Catholic Church Teaching Concerning Funerals and Burials
- Every Catholic or Catechumen (someone in the process of becoming Catholic) is entitled to the Church’s assistance at the time of death.
- Catholic funeral Rites, including the funeral Mass, are permitted for a deceased baptized non-Catholic who might reasonably be presumed to desire or prefer the Catholic Rite. Such a decision would be appropriate when non-Catholics worship regularly in the Catholic Church or identify deeply with the Catholic Church.
- A child who dies before baptism or a stillborn or miscarried child may be given Catholic Funeral Rites if the parents intended to have the child baptized.
- In all situations, the remains of the deceased should receive reverent Christian burial. Remains should never be scattered or kept in personal homes.
- The Church encourages the burial of Catholics in Catholic cemeteries. Burial in the consecrated ground of a Catholic cemetery is a sign of baptismal commitment and gives witness, even in death, to faith in Christ’s Resurrection.
- To foster and respect family bonds, non-Catholic members of Catholic families may be interred in a Catholic cemetery.

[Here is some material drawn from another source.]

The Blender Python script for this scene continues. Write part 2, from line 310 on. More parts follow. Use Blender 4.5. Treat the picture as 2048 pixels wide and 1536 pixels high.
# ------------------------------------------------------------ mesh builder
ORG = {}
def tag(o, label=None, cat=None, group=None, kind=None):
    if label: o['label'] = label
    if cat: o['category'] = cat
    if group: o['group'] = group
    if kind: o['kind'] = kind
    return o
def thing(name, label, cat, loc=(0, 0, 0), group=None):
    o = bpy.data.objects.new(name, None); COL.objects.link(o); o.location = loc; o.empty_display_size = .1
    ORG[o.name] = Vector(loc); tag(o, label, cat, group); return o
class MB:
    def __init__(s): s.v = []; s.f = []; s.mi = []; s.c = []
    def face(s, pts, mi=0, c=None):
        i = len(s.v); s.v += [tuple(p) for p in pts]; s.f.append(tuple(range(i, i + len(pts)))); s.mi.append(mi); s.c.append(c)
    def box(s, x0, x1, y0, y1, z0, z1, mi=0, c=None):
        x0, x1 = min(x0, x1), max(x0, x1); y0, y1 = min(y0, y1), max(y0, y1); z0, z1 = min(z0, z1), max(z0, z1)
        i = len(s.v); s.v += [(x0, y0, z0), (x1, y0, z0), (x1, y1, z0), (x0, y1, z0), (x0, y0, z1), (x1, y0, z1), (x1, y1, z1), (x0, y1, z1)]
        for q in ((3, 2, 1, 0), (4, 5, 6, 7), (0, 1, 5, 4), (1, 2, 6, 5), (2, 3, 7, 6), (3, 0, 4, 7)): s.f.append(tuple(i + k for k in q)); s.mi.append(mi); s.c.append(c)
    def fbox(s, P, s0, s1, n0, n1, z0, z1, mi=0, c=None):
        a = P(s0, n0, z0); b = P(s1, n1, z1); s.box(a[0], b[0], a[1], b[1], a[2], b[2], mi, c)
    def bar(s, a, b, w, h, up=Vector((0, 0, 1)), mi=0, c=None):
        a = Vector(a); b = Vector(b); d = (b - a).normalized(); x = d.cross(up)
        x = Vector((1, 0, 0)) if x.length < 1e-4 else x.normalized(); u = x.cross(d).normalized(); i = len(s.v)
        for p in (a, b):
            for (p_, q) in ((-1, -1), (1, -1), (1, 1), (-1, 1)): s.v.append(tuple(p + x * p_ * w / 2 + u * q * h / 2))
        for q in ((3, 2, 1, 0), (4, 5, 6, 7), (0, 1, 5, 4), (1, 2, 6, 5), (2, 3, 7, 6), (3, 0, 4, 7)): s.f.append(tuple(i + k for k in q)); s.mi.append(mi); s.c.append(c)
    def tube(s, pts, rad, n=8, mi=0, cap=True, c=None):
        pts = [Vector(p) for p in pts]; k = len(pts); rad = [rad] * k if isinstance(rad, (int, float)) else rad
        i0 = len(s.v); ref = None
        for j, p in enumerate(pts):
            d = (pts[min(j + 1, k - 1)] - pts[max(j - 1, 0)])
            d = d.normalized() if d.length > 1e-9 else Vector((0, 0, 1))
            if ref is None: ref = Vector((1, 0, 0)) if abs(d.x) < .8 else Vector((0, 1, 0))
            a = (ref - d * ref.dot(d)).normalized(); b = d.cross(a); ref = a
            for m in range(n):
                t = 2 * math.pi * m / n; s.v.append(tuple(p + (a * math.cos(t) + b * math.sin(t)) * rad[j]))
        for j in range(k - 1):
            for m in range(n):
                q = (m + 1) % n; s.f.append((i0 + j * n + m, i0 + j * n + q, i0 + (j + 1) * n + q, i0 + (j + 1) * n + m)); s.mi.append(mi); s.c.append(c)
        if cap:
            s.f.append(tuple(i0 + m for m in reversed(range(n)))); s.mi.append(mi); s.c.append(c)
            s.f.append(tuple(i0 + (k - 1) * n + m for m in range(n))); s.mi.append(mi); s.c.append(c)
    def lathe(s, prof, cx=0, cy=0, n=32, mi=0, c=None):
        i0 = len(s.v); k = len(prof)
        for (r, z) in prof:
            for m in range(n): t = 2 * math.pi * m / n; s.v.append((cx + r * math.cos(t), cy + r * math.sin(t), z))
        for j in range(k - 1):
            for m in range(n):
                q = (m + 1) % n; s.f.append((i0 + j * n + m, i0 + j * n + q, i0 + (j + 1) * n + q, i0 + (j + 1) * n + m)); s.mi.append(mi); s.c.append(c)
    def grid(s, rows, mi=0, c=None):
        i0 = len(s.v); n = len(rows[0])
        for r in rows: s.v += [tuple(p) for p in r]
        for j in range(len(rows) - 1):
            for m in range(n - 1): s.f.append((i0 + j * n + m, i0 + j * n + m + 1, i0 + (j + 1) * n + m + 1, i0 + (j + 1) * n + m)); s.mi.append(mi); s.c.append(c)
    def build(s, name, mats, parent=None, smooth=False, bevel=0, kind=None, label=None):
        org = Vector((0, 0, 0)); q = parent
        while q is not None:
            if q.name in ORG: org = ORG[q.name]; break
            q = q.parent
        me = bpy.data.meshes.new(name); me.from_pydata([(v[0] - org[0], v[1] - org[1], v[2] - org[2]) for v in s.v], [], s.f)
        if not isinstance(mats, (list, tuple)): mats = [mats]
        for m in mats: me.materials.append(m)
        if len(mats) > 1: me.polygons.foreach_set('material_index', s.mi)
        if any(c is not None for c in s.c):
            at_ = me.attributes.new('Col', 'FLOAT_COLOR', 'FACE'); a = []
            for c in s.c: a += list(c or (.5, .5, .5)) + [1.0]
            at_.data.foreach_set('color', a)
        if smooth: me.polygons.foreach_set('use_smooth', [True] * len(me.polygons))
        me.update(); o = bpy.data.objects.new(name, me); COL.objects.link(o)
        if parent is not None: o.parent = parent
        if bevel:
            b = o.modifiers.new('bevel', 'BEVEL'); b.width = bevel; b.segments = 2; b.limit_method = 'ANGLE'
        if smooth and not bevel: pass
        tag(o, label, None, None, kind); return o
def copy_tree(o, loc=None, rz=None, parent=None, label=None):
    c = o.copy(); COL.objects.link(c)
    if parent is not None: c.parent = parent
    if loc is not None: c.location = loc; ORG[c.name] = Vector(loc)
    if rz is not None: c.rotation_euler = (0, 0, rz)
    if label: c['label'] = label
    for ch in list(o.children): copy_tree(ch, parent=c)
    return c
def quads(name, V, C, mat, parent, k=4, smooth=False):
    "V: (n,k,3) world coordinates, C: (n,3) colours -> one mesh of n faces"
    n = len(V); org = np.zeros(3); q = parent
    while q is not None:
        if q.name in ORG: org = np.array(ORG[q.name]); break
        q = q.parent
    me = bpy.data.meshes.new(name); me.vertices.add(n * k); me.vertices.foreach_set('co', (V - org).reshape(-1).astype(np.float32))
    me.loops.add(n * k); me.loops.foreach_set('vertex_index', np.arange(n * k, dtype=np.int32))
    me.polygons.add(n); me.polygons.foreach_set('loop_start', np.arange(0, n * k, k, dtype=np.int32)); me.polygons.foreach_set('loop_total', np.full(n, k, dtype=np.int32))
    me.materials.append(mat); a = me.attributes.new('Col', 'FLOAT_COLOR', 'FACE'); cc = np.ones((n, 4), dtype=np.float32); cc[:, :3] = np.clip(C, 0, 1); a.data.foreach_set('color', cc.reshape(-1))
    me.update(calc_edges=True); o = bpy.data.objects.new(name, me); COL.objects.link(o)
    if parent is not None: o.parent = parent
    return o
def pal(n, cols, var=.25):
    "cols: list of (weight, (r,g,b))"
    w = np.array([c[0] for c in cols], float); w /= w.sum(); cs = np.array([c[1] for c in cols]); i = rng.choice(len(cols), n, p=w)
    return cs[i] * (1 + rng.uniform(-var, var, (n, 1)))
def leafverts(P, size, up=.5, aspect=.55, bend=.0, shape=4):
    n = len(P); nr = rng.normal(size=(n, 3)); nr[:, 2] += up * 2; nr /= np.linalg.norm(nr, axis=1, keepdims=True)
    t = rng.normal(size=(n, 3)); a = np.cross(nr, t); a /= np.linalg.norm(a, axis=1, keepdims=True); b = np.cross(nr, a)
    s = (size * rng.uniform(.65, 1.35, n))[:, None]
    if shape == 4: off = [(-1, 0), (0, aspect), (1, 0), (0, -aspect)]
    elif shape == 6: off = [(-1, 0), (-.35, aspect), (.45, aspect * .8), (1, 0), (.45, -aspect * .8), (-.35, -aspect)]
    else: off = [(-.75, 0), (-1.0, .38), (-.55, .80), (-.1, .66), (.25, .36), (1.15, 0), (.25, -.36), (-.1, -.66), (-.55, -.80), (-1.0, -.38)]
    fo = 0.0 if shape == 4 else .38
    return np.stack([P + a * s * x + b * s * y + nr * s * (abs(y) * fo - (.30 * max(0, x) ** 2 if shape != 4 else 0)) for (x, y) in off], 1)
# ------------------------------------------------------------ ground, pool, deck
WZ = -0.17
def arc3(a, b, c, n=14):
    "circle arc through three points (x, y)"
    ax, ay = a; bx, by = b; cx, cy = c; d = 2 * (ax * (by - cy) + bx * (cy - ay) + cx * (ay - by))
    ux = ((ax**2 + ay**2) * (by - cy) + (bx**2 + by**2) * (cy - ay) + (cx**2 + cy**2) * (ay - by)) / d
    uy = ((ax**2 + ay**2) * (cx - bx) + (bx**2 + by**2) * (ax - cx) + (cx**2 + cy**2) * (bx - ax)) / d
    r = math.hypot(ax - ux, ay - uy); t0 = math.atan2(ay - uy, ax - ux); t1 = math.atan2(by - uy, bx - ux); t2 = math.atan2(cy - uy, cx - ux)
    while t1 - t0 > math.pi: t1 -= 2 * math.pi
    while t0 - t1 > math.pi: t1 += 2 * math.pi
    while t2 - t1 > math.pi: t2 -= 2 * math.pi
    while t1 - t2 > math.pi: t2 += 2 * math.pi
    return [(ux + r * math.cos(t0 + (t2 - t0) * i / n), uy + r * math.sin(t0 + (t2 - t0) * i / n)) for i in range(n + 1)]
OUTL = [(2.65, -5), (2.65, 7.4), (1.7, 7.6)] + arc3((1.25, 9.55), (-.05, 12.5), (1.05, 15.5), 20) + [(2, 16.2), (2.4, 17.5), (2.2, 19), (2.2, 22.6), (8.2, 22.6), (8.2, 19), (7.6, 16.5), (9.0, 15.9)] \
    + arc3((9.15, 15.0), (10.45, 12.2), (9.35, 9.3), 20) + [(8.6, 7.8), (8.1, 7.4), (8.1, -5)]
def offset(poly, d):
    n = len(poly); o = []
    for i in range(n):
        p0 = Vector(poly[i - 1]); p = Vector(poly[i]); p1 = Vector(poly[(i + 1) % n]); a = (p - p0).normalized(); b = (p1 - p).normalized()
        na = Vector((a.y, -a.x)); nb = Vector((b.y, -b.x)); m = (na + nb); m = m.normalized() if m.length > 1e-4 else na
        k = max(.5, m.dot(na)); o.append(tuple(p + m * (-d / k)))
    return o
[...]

- The Fifth Commandment forbids all forms of murder, but we must leave to God’s mercy the judgment of those who commit suicide. Thus the Catechism of the Catholic Church teaches: “We should not despair of the eternal salvation of persons who have taken their own lives. By ways known to him alone, God can provide the opportunity for salutary repentance. The Church prays for persons who have taken their own lives” (No. 2283). For this reason the Church no longer forbids funeral rites or burial to Catholics who have committed suicide.